Crashing Through Borders
The circumstances of K’naan’s life have been bound up by contradictions and extremes. Maybe that’s why K’naan’s music so recklessly abandons circumstance and safety. Playing it safe isn’t an option for somebody whose upbringing was marred by grenades and AK-47s. Driven by love and a profound desire for change, he is an artist in that intense and unassailable kind of way. Something like a revolutionary, K’naan kicks down the ladder, then stands ready to catch the innocents. K’naan’s debut album, The Dusty Foot Philosopher, teems with the pain of his particular past, but he still manages to universalize his struggles. K’naan is an artist who would keep making music, if only for one single person. Thankfully, there’s a good chance that a lot more people are going to tune in.

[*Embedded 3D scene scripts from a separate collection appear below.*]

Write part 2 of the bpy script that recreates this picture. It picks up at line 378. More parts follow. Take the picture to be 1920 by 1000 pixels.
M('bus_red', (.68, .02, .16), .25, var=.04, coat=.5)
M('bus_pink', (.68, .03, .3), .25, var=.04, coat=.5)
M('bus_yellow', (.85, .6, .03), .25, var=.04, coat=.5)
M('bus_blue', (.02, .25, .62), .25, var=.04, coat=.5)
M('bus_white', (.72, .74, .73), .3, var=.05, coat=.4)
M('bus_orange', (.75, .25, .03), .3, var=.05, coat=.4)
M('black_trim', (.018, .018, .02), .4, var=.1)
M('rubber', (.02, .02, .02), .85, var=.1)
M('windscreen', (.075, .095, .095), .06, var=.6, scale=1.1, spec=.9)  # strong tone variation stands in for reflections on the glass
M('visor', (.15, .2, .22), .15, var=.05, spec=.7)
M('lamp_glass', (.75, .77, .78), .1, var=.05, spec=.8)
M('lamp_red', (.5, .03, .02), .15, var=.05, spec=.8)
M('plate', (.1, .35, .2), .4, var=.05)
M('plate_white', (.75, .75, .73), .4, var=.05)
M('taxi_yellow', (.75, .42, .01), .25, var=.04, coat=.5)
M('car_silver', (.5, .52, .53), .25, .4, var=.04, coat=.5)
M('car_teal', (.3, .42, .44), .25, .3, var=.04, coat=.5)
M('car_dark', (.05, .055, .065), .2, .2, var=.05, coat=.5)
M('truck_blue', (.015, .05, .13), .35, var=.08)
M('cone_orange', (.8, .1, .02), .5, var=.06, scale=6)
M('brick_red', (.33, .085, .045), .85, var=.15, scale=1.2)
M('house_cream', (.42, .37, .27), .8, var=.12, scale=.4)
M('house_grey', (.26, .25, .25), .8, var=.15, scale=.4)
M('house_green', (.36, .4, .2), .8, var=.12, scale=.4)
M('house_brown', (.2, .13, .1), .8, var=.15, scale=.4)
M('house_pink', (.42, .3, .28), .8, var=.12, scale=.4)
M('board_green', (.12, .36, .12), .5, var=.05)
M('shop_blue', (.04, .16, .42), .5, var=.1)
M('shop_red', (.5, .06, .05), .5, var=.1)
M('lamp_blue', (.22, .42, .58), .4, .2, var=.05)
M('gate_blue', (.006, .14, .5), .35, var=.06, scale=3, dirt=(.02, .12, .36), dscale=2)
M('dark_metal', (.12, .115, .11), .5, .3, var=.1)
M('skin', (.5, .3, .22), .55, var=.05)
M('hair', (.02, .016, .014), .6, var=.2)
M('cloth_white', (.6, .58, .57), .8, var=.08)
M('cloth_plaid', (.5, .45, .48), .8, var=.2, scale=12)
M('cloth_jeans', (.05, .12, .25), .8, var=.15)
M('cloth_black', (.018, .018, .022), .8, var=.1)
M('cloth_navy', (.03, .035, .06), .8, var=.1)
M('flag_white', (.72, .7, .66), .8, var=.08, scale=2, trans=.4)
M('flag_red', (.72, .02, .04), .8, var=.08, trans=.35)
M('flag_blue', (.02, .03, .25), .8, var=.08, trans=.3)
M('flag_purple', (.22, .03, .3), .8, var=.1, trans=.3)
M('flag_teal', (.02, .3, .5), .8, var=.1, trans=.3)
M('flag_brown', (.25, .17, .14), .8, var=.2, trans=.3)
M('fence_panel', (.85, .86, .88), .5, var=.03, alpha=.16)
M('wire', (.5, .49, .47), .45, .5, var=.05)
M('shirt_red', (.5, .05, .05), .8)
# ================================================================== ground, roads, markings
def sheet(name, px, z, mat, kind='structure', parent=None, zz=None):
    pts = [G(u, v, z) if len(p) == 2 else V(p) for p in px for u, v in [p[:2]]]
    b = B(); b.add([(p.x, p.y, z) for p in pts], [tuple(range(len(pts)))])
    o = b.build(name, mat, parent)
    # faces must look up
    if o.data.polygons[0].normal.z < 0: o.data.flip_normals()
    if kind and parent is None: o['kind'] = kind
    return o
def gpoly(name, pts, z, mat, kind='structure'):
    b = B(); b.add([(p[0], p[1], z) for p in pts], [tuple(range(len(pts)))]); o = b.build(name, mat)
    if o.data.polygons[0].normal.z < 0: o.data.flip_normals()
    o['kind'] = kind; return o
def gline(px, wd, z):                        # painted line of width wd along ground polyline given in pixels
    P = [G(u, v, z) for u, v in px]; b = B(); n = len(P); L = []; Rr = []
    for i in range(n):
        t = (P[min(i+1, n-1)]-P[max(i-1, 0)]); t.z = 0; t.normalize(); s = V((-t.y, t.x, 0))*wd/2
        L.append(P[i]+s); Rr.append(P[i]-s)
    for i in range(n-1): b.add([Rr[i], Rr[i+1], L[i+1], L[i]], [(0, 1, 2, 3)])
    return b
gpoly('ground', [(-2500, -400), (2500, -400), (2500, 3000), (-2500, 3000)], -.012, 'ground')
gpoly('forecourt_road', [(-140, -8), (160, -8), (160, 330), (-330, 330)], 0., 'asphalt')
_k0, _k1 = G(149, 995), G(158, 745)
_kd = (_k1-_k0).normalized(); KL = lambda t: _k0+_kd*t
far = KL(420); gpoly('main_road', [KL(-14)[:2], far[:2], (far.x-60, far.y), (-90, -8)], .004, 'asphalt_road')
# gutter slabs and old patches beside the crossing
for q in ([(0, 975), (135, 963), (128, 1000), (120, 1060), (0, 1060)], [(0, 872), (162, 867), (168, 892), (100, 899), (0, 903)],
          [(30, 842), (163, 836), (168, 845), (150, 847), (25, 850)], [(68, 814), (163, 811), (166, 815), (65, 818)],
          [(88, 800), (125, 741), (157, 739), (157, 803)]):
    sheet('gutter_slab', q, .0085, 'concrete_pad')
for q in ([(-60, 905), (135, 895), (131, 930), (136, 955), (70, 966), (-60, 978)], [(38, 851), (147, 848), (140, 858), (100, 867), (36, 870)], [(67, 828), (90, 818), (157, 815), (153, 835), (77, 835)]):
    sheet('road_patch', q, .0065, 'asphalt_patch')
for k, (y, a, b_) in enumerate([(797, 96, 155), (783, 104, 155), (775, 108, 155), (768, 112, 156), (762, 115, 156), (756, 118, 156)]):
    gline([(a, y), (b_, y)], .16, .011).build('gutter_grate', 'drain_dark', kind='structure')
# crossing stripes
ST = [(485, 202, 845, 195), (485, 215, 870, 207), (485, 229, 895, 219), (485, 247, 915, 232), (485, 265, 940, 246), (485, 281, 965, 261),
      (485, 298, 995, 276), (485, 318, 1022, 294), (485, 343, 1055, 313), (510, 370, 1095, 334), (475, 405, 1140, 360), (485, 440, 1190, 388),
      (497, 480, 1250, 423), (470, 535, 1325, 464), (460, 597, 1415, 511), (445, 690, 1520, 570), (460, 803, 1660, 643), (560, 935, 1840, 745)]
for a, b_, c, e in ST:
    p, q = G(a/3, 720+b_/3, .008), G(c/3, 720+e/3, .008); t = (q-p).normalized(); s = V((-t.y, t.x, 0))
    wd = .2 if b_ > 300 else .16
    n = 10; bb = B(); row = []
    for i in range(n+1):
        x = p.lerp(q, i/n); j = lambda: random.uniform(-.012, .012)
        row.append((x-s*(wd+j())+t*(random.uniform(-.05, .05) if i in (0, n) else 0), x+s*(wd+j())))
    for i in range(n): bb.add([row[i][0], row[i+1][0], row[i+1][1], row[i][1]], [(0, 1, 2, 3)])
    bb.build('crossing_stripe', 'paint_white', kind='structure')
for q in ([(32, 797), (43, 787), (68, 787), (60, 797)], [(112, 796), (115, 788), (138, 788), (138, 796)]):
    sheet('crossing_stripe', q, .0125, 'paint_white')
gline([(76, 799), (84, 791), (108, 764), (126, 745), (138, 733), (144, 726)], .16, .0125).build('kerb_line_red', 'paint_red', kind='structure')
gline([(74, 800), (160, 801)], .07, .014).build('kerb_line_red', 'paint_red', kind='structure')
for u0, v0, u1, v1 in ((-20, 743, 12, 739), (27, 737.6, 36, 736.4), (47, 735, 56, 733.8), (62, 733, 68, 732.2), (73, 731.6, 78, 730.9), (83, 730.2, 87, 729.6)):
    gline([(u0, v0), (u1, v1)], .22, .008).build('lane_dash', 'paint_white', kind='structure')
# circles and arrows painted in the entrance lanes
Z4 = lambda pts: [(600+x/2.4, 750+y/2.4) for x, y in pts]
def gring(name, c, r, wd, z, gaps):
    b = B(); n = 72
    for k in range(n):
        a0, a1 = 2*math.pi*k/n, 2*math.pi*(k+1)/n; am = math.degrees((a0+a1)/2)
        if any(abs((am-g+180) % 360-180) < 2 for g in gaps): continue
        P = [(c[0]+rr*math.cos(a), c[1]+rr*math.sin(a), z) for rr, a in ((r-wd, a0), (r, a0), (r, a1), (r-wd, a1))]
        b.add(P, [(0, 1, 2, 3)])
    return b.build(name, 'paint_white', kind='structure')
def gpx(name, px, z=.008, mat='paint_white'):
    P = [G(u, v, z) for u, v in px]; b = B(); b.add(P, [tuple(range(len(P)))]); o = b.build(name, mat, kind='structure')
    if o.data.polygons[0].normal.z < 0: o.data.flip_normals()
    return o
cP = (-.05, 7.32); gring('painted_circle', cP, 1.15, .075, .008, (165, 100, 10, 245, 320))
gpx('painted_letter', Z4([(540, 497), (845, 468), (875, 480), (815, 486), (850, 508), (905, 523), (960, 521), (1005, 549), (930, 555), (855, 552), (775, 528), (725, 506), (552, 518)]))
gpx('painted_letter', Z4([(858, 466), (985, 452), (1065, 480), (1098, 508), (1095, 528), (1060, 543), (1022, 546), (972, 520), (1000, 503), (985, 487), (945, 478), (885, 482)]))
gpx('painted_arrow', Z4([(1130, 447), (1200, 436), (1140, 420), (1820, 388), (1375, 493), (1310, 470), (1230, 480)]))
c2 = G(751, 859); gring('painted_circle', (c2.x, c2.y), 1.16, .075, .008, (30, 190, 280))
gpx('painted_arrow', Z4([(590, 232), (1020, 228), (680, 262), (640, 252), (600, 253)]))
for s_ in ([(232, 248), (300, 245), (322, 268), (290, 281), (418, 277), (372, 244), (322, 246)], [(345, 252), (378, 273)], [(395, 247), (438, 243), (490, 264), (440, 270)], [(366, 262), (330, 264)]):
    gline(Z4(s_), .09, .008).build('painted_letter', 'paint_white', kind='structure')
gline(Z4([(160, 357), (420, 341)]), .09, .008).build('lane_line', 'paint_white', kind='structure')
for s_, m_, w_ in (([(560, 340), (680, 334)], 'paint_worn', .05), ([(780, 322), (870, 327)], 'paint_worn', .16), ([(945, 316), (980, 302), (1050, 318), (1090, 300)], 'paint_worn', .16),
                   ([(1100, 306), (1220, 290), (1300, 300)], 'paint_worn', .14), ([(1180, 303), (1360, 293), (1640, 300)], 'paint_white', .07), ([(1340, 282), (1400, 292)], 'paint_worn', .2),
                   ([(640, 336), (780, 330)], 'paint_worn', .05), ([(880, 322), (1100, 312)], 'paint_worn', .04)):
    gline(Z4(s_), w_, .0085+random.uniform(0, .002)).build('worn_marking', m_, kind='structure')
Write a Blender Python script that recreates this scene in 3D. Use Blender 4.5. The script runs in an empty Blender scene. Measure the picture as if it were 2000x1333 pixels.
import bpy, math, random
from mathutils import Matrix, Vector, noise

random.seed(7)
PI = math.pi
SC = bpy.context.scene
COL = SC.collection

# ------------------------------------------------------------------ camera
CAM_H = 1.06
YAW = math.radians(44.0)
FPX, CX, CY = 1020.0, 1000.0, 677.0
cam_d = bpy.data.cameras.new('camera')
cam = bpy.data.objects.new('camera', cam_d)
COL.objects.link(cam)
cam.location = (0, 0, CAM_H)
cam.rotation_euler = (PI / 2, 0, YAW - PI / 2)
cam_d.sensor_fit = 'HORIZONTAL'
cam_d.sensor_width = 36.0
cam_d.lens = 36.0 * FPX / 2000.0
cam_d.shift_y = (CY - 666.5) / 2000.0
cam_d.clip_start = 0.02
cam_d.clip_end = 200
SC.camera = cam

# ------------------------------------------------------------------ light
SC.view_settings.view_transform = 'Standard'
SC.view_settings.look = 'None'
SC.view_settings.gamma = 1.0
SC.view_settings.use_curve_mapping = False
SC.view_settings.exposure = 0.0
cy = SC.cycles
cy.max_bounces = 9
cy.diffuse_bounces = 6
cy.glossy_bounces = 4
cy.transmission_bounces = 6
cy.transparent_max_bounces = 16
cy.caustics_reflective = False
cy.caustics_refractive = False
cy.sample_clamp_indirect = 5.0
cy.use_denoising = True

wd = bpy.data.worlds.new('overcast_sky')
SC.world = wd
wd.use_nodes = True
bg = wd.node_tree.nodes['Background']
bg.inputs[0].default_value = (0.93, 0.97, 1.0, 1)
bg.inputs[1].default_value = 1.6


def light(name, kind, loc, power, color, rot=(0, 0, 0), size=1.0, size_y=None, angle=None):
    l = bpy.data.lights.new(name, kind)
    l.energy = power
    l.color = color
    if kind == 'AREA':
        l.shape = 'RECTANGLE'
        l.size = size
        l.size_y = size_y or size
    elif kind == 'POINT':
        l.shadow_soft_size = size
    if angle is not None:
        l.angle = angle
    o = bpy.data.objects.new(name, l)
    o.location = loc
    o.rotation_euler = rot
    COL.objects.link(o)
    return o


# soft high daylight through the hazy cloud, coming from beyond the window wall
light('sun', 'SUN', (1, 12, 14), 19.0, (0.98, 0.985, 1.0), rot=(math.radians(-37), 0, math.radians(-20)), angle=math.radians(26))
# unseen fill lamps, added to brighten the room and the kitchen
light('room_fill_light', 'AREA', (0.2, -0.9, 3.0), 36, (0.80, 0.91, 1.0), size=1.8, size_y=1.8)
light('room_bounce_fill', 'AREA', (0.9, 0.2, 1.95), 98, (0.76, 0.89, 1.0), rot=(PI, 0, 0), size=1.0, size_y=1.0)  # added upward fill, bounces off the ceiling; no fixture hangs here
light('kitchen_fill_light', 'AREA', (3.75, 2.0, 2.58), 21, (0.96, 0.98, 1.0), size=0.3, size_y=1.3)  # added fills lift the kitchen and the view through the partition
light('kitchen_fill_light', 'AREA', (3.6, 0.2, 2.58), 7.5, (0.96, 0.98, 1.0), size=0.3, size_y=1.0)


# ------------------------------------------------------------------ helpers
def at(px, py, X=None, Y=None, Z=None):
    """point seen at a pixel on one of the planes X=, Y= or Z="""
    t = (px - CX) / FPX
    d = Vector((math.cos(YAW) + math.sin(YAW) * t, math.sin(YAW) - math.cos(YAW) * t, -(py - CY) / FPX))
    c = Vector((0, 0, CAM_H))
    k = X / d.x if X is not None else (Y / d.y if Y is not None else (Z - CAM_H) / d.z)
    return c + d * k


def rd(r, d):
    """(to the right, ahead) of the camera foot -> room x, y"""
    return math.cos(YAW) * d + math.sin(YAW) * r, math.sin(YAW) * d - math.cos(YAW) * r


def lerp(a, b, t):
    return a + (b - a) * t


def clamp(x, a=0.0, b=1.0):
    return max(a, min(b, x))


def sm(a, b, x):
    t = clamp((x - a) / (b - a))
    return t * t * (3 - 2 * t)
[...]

The last half of K’naan’s life has been spent in North America. He has called Toronto home for more than a decade, and before that he had begun a new life in Harlem. You see, K’naan fled his native Somalia at the age of 11 as civil war began to explode in his home country. The innocence and serenity of his childhood was torn apart by the extreme violence that ravishes Somalia to this day. 14 years have gone by since he boarded that plane to the States, and not much has changed in his hometown of Mogadishu, but much has changed in K’naan. Choking from the guilt of fallen friends and a homeland left behind, he had to come to terms with life in its new form. “For a long time I thought: How do I justify my day, my life?” But now, thanks in part to his music, K’naan is able to flesh out his history while not letting it determine who he will become. “I am fueled by love. Why should I punish myself or let circumstances in the world punish me?”
The Dusty Foot Philosopher is one of those rare albums that enlightens as much as it entertains. K’naan is a poet as much as a musician and, like Dylan, his social conscience runs concomitantly with his musical sensibilities. In the wake of an overwhelming sense of purpose, he frees himself of generic conventions and unites the dissonant traditions of rap, rock, folk, reggae, and African music. K’naan switches back and forth between different templates seamlessly, and it works thanks to a devastating lyrical potency. When he’s not spitting ferocious, he’s riding poignantly on an African folk guitar line. Incredibly, he bridges the divide between Public Enemy and Ali Farka Toure, Ben Harper and Eminem.
K’naan’s music belongs to our new world of complication and absurdity. He’s one of the few pop musicians around who’s reflecting the contradictory world our generation has inherited — the type of world where kids in America weren’t given a chance to care about genocide in Rwanda, but instead were watching coverage of the O.J. Simpson trial 24/7. After being brought up in this surreality, this generation is reaching for something more, for change. There’s no more room for cynicism and there’s no point in holding anything back anymore.
For his part, K’naan is fearless. Whether calling out Somali War Lords in “Soobax”, or mocking 50 Cent’s gangster chic on “What’s Hardcore?”, he definitely isn’t holding anything back. He couldn’t care less about the potential for the genre bounding to alienate staunch hip-hop heads, and, on the whole, he seems incapable of censoring his instincts. Musically or lyrically, K’naan is going for broke and people are taking notice. Even before his new album had hit stores, K’naan was an experienced stadium performer, having played at the Montreux Jazz Festival in Switzerland and the Canadian Live 8 concert. Apparently, K’naan has got serious mass appeal to go along with some noteworthy fans. He has received support from artists including Youssou N’Dour, Tricky, and the Digable Planets, and The Dusty Foot Philosopher was primarily produced by Track & Field, the team behind Nelly Furtado. Nelly didn’t make it for a rumored surprise duet with K’naan at the Live 8 show, but he still managed to follow Bryan Adams. Although relegated to a one-song set, he got 35,000 people waving their arms along to “Soobox”. Warm receptions are the norm for K’naan lately. As he says, “Whether it’s hip-hop audiences or high school students, everybody seems to get it”.
So while Somalia remains the only country in the world without a government, K’naan is defying the odds and making some noise in North America. With brazen honesty and oral acrobatics, he’s fusing some of the gaps that exist between two realities, and tuning people into our one chaotic world. Like he says of his musical and socio-cultural incongruities, “Such different universes, that wouldn’t have ever met, have collided into me.” That’s the sound of The Dusty Foot Philosopher: K’naan’s soundtrack to collision.